In the last couple of days these questions have arisen:

  • what is a fixture?
  • who can have title to it?
  • can a person abandone title to goods? and,
  • what is required to secure title to the fixture/s?

In this instance the equipment is commercial kitchen equipment.

Background

The purchaser from the mortgagee seems to be suggesting in correspondence that portable equipment is nevertheless a fixture.

The implied threat is to abandone the purchase from the mortgagee unless the secured lender, who owns the equipment, waives their title?

The answer to these questions is this. 

 

Analysis

Typically a fixture is a chattel which is annexed to land in such a way that it becomes ‘part of’ the land and ceases to be the personal property of the person who attached it.

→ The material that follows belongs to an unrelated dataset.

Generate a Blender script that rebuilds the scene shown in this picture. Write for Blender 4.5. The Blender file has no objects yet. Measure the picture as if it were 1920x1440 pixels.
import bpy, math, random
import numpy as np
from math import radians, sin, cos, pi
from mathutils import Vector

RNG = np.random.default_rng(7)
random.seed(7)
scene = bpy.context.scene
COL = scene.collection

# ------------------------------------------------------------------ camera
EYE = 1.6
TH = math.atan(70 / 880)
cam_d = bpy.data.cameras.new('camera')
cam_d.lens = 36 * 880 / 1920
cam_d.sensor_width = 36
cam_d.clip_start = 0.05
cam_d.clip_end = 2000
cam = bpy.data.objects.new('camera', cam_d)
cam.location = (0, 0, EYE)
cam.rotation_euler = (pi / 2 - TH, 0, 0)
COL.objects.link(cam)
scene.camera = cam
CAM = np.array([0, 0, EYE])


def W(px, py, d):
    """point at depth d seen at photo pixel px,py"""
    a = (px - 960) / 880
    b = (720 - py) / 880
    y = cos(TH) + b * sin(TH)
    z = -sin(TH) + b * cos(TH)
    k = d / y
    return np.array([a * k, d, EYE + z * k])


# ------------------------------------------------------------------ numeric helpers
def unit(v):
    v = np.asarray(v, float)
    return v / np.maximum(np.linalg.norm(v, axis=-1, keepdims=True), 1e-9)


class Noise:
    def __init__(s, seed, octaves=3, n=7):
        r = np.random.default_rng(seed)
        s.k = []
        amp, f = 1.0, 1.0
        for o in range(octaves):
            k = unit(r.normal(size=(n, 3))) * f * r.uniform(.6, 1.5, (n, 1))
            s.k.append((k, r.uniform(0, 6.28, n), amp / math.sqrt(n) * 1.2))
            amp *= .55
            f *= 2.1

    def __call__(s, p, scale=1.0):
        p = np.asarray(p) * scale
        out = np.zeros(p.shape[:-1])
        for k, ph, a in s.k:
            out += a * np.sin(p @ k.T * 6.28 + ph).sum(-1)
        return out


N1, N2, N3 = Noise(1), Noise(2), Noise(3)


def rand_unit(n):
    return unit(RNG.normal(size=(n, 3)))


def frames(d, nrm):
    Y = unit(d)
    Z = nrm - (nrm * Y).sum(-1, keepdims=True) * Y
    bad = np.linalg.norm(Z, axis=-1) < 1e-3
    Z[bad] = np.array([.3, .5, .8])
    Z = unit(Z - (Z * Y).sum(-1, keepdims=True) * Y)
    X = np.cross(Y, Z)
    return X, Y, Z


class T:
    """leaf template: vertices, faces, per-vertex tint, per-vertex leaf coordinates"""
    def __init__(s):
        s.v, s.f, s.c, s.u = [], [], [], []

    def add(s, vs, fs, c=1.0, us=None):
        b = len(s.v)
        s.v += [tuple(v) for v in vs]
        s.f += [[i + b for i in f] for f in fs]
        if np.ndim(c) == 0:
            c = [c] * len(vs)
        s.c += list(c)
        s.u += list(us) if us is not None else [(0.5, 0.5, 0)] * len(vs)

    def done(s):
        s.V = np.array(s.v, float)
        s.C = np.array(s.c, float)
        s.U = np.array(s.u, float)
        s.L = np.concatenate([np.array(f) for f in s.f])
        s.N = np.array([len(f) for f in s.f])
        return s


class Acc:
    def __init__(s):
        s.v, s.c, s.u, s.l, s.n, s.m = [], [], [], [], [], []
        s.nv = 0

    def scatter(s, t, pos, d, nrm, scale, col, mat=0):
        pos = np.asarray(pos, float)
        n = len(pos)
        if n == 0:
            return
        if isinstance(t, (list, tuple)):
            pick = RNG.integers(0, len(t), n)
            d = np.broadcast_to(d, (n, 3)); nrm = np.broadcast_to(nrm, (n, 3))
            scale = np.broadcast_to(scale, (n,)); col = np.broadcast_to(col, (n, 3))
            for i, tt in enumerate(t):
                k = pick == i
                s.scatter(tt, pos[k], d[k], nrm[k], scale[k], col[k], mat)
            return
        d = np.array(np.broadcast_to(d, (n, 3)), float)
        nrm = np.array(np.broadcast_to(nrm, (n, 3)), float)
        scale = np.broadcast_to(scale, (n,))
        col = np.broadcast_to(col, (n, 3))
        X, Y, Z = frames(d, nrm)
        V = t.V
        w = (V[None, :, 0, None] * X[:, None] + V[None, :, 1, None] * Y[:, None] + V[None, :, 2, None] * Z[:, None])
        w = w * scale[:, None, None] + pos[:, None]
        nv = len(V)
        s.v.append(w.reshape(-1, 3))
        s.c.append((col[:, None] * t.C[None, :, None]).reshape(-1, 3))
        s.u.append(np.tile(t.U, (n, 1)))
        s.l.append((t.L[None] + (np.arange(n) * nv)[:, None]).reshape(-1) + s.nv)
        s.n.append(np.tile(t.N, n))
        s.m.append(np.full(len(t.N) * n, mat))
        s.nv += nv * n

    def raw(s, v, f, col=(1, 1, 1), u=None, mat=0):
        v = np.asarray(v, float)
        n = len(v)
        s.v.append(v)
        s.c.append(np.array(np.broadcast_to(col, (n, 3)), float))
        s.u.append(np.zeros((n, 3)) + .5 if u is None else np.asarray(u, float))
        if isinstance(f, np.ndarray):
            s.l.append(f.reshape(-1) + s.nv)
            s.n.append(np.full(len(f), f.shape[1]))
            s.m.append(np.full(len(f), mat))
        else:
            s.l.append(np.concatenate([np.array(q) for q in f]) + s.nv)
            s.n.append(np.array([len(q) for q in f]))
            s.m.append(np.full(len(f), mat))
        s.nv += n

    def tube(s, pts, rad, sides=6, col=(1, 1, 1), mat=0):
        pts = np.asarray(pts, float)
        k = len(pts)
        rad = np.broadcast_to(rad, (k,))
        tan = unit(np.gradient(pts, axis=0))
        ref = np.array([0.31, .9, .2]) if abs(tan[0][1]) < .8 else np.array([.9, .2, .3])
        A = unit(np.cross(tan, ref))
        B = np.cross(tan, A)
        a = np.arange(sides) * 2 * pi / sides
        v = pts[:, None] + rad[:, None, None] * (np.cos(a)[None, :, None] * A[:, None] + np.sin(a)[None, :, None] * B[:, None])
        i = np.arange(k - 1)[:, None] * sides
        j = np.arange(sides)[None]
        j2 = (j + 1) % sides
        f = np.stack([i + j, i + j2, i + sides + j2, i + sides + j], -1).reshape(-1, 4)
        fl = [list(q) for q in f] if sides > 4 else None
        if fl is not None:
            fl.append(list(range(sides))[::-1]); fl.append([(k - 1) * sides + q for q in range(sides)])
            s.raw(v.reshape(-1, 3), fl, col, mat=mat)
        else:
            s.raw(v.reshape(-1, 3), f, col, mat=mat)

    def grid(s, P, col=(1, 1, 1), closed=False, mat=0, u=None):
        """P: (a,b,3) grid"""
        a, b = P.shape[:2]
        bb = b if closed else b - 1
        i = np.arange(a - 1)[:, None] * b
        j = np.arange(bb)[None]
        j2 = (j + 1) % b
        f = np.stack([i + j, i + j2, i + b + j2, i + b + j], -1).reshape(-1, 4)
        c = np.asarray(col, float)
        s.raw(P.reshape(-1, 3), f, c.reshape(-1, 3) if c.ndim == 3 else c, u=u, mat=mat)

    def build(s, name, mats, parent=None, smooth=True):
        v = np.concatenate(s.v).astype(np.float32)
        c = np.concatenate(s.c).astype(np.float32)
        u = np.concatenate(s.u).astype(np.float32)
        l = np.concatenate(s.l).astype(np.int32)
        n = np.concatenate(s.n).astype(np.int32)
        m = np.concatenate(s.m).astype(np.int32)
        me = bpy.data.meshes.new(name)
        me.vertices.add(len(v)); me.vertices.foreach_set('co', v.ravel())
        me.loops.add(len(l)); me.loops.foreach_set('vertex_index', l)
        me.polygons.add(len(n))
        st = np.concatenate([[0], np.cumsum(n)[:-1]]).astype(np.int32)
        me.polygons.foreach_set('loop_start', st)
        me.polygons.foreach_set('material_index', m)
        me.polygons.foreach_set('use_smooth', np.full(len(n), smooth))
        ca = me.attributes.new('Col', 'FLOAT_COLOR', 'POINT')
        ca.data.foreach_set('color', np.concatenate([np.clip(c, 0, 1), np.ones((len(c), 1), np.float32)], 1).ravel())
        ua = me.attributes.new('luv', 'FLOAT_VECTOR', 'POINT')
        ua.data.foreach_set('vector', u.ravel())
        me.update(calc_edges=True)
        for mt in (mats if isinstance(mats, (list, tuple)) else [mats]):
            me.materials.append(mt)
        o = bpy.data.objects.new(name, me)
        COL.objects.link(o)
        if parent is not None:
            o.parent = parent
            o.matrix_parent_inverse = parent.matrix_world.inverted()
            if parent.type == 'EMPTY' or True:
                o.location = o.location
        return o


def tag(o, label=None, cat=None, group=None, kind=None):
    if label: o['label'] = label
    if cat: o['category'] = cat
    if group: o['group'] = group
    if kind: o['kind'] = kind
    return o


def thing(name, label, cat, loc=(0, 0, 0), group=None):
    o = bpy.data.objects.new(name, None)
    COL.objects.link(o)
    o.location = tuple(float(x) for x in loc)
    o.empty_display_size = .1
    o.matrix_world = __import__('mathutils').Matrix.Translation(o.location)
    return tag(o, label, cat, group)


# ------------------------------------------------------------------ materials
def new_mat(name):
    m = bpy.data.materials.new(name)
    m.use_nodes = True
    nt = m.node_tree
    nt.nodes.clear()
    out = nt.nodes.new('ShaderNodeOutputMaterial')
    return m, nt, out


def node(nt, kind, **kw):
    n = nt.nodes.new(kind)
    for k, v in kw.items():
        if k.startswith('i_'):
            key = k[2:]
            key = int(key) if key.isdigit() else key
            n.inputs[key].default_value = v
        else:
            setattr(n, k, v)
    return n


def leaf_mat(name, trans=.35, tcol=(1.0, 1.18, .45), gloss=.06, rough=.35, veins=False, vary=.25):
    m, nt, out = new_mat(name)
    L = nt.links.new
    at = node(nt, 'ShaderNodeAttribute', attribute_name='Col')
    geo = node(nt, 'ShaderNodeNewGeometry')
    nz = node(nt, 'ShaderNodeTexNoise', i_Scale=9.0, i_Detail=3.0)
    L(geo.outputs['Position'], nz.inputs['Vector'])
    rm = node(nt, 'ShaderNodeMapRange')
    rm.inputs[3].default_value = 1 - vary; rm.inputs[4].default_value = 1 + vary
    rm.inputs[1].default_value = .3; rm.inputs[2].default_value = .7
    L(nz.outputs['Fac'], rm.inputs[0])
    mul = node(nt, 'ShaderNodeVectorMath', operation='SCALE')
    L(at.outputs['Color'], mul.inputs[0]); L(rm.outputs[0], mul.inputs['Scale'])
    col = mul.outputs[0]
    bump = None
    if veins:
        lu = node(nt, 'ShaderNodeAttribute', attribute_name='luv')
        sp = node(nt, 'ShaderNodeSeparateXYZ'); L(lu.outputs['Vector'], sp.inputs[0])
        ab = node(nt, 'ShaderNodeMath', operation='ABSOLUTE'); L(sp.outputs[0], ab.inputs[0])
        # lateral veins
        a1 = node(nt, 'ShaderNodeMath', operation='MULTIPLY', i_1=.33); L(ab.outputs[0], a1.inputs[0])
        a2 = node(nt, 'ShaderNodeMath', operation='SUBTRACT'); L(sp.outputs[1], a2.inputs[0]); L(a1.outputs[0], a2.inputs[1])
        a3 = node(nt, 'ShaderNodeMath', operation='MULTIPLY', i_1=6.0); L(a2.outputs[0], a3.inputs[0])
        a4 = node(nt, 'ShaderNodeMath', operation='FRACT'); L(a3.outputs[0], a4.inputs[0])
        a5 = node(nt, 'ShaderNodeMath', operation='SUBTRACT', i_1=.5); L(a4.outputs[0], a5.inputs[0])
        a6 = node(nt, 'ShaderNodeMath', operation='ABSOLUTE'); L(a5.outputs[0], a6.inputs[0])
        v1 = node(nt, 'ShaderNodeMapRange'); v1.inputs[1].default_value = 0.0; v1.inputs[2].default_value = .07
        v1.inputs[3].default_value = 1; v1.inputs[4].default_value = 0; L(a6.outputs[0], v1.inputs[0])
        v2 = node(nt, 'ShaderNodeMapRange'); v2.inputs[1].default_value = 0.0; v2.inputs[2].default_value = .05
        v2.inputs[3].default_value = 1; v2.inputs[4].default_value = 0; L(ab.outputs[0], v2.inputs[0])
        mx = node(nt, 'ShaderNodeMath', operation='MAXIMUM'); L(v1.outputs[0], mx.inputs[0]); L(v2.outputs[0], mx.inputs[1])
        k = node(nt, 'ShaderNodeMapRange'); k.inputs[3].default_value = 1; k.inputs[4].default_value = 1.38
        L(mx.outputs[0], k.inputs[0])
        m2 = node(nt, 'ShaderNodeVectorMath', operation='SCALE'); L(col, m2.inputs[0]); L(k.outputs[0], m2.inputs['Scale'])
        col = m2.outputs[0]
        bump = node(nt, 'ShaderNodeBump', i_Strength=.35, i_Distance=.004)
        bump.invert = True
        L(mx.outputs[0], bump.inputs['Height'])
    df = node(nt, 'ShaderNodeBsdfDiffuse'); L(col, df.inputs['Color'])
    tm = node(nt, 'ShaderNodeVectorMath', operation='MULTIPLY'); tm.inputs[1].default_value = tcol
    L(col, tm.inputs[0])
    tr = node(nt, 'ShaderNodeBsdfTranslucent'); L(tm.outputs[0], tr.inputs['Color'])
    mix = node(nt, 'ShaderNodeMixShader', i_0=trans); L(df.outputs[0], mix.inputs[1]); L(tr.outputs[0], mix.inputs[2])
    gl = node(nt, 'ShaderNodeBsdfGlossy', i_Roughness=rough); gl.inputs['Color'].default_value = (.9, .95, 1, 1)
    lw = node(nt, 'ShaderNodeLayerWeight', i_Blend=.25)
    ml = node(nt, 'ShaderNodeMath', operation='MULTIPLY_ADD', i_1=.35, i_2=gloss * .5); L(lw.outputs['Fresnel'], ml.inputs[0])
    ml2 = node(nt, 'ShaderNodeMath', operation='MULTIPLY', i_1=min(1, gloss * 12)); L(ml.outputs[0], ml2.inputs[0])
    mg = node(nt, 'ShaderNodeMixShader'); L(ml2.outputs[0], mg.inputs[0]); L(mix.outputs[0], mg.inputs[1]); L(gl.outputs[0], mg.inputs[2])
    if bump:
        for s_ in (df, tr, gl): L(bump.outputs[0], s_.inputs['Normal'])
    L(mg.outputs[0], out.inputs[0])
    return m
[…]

Have a think about your workspace.  What are some chattels and what are fixtures and what might be fittings.

Take the kitchen sink for instance.  It’s probably quite impractical to remove that.  It would perhaps rip off the tiles in the process.  But what about for instance shelving.  Sure the shelves are screwed into the wall, and so it might be argued that they become part of the land.  But do they cease to be personal property?  And why were the shelves put there in the first instance?

These are all relevant questions in considering what are fixtures and what aren’t.  

We may discuss fixtures in further detail as this dispute is worked through.